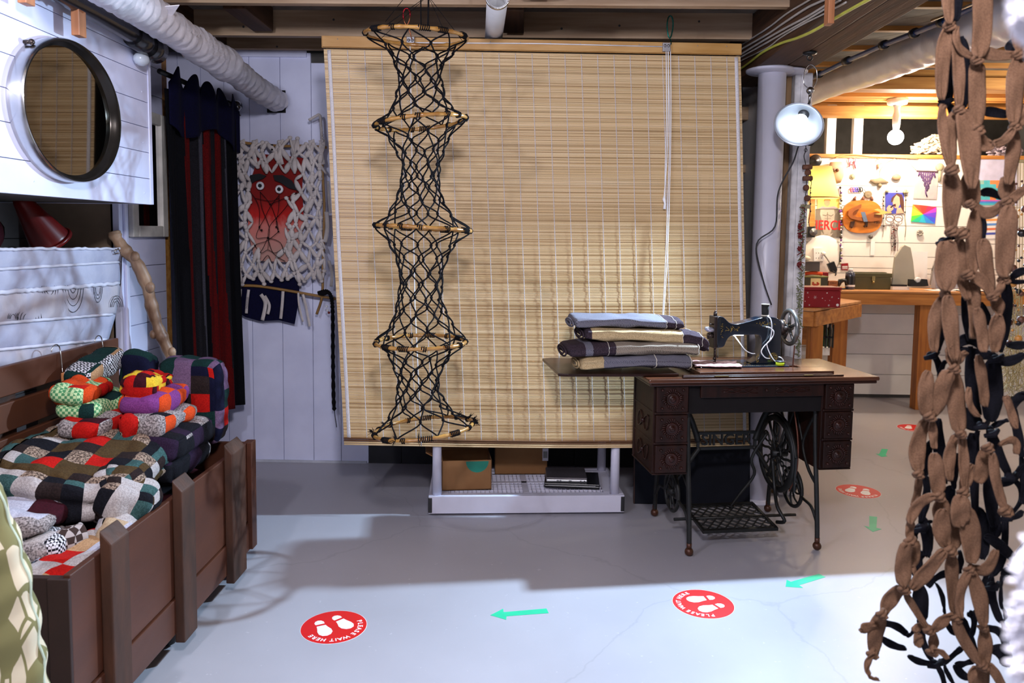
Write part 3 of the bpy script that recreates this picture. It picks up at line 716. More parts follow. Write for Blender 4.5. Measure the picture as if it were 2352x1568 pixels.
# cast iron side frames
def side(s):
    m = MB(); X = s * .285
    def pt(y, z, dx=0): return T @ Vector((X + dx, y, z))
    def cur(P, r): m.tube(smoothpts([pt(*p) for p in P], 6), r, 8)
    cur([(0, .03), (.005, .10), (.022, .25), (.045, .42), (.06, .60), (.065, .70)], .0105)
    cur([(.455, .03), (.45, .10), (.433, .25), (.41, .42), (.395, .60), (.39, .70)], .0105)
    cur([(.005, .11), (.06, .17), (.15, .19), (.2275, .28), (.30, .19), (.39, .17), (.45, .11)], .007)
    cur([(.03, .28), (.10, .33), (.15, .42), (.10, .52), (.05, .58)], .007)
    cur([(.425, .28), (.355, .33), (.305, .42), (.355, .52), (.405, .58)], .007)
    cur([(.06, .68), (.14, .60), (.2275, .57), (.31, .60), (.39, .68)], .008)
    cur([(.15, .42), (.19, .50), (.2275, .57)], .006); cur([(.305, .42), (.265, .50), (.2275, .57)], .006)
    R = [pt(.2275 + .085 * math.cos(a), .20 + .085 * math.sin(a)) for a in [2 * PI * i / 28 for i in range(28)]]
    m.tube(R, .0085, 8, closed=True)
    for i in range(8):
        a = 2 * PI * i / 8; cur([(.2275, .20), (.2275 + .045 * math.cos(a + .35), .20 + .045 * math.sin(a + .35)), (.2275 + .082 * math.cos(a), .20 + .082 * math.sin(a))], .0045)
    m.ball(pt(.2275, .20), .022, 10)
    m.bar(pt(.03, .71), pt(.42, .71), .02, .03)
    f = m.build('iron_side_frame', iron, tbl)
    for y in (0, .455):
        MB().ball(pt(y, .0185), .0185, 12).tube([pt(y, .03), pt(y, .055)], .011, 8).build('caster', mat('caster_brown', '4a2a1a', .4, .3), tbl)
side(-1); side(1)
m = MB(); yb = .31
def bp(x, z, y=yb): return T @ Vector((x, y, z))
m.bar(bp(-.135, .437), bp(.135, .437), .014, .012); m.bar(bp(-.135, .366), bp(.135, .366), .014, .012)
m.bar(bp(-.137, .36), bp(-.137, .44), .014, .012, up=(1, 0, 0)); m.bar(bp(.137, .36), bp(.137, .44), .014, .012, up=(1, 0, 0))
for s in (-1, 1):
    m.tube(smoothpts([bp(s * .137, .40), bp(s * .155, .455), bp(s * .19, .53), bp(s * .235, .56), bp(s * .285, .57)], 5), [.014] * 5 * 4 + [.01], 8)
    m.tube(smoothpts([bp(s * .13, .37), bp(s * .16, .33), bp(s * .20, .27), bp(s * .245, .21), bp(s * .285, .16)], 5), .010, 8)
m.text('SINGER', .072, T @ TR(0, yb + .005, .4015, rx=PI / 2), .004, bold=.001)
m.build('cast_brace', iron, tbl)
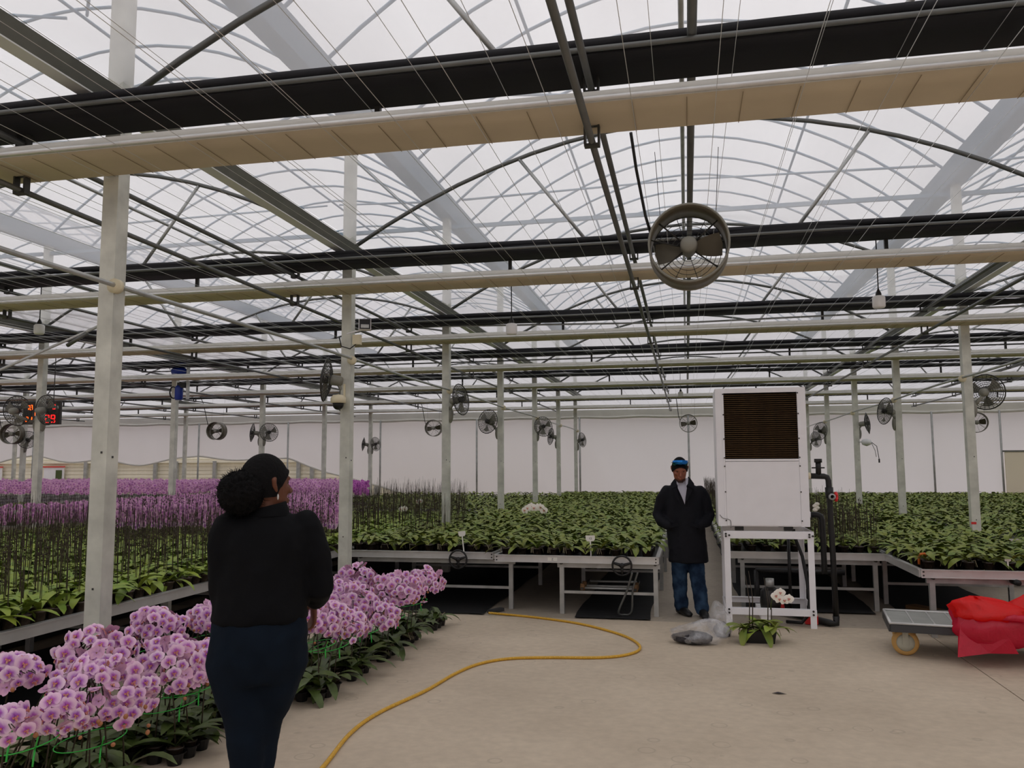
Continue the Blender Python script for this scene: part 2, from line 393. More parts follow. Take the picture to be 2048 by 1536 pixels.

________

_WHAT IS EXPECTED_: Pictures are not part of the copy; output everything else in the records exactly.

_FINISHED EXERCISE_:
Write part 3 of the bpy script that recreates this picture. It picks up at line 716. More parts follow. Write for Blender 4.5. Measure the picture as if it were 2352x1568 pixels.
# cast iron side frames
def side(s):
    m = MB(); X = s * .285
    def pt(y, z, dx=0): return T @ Vector((X + dx, y, z))
    def cur(P, r): m.tube(smoothpts([pt(*p) for p in P], 6), r, 8)
    cur([(0, .03), (.005, .10), (.022, .25), (.045, .42), (.06, .60), (.065, .70)], .0105)
    cur([(.455, .03), (.45, .10), (.433, .25), (.41, .42), (.395, .60), (.39, .70)], .0105)
    cur([(.005, .11), (.06, .17), (.15, .19), (.2275, .28), (.30, .19), (.39, .17), (.45, .11)], .007)
    cur([(.03, .28), (.10, .33), (.15, .42), (.10, .52), (.05, .58)], .007)
    cur([(.425, .28), (.355, .33), (.305, .42), (.355, .52), (.405, .58)], .007)
    cur([(.06, .68), (.14, .60), (.2275, .57), (.31, .60), (.39, .68)], .008)
    cur([(.15, .42), (.19, .50), (.2275, .57)], .006); cur([(.305, .42), (.265, .50), (.2275, .57)], .006)
    R = [pt(.2275 + .085 * math.cos(a), .20 + .085 * math.sin(a)) for a in [2 * PI * i / 28 for i in range(28)]]
    m.tube(R, .0085, 8, closed=True)
    for i in range(8):
        a = 2 * PI * i / 8; cur([(.2275, .20), (.2275 + .045 * math.cos(a + .35), .20 + .045 * math.sin(a + .35)), (.2275 + .082 * math.cos(a), .20 + .082 * math.sin(a))], .0045)
    m.ball(pt(.2275, .20), .022, 10)
    m.bar(pt(.03, .71), pt(.42, .71), .02, .03)
    f = m.build('iron_side_frame', iron, tbl)
    for y in (0, .455):
        MB().ball(pt(y, .0185), .0185, 12).tube([pt(y, .03), pt(y, .055)], .011, 8).build('caster', mat('caster_brown', '4a2a1a', .4, .3), tbl)
side(-1); side(1)
m = MB(); yb = .31
def bp(x, z, y=yb): return T @ Vector((x, y, z))
m.bar(bp(-.135, .437), bp(.135, .437), .014, .012); m.bar(bp(-.135, .366), bp(.135, .366), .014, .012)
m.bar(bp(-.137, .36), bp(-.137, .44), .014, .012, up=(1, 0, 0)); m.bar(bp(.137, .36), bp(.137, .44), .014, .012, up=(1, 0, 0))
for s in (-1, 1):
    m.tube(smoothpts([bp(s * .137, .40), bp(s * .155, .455), bp(s * .19, .53), bp(s * .235, .56), bp(s * .285, .57)], 5), [.014] * 5 * 4 + [.01], 8)
    m.tube(smoothpts([bp(s * .13, .37), bp(s * .16, .33), bp(s * .20, .27), bp(s * .245, .21), bp(s * .285, .16)], 5), .010, 8)
m.text('SINGER', .072, T @ TR(0, yb + .005, .4015, rx=PI / 2), .004, bold=.001)
m.build('cast_brace', iron, tbl)
Continue the Blender Python script for this scene: part 2, from line 393. More parts follow. Take the picture to be 2048 by 1536 pixels.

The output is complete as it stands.